** start DATA SHOWN **

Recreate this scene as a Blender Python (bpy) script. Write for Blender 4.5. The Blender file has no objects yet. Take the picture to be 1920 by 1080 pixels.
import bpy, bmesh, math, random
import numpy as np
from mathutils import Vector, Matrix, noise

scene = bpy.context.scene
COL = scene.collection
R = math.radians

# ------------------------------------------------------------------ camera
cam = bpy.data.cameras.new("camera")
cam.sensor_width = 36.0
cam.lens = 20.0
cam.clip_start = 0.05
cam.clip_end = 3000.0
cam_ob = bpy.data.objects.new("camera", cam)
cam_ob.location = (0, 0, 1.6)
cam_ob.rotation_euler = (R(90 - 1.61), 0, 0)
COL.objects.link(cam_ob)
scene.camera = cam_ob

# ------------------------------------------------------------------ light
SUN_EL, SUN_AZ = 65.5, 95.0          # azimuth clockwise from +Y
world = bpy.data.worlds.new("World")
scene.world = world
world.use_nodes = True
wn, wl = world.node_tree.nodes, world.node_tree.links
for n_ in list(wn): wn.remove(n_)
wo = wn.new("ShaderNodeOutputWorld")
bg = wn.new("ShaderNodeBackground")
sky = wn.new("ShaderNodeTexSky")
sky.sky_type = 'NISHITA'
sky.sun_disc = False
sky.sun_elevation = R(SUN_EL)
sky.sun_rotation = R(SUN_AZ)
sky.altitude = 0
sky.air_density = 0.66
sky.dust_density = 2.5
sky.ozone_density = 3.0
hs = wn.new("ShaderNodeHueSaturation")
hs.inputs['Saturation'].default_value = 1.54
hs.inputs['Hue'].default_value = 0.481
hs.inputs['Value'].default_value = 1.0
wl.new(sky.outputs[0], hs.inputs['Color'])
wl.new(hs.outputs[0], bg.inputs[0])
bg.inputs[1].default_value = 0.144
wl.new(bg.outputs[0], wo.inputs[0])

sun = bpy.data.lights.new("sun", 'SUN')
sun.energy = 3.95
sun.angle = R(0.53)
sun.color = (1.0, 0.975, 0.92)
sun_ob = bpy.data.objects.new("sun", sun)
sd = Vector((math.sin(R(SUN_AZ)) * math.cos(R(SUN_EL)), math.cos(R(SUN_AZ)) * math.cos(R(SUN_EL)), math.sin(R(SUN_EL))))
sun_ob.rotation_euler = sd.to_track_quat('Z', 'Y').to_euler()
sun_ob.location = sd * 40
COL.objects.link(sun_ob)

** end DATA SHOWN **

Write out the whole listing again, exactly as it stands.

Recreate this scene as a Blender Python (bpy) script. Write for Blender 4.5. The Blender file has no objects yet. Take the picture to be 1920 by 1080 pixels.
import bpy, bmesh, math, random
import numpy as np
from mathutils import Vector, Matrix, noise

scene = bpy.context.scene
COL = scene.collection
R = math.radians

# ------------------------------------------------------------------ camera
cam = bpy.data.cameras.new("camera")
cam.sensor_width = 36.0
cam.lens = 20.0
cam.clip_start = 0.05
cam.clip_end = 3000.0
cam_ob = bpy.data.objects.new("camera", cam)
cam_ob.location = (0, 0, 1.6)
cam_ob.rotation_euler = (R(90 - 1.61), 0, 0)
COL.objects.link(cam_ob)
scene.camera = cam_ob

# ------------------------------------------------------------------ light
SUN_EL, SUN_AZ = 65.5, 95.0          # azimuth clockwise from +Y
world = bpy.data.worlds.new("World")
scene.world = world
world.use_nodes = True
wn, wl = world.node_tree.nodes, world.node_tree.links
for n_ in list(wn): wn.remove(n_)
wo = wn.new("ShaderNodeOutputWorld")
bg = wn.new("ShaderNodeBackground")
sky = wn.new("ShaderNodeTexSky")
sky.sky_type = 'NISHITA'
sky.sun_disc = False
sky.sun_elevation = R(SUN_EL)
sky.sun_rotation = R(SUN_AZ)
sky.altitude = 0
sky.air_density = 0.66
sky.dust_density = 2.5
sky.ozone_density = 3.0
hs = wn.new("ShaderNodeHueSaturation")
hs.inputs['Saturation'].default_value = 1.54
hs.inputs['Hue'].default_value = 0.481
hs.inputs['Value'].default_value = 1.0
wl.new(sky.outputs[0], hs.inputs['Color'])
wl.new(hs.outputs[0], bg.inputs[0])
bg.inputs[1].default_value = 0.144
wl.new(bg.outputs[0], wo.inputs[0])

sun = bpy.data.lights.new("sun", 'SUN')
sun.energy = 3.95
sun.angle = R(0.53)
sun.color = (1.0, 0.975, 0.92)
sun_ob = bpy.data.objects.new("sun", sun)
sd = Vector((math.sin(R(SUN_AZ)) * math.cos(R(SUN_EL)), math.cos(R(SUN_AZ)) * math.cos(R(SUN_EL)), math.sin(R(SUN_EL))))
sun_ob.rotation_euler = sd.to_track_quat('Z', 'Y').to_euler()
sun_ob.location = sd * 40
COL.objects.link(sun_ob)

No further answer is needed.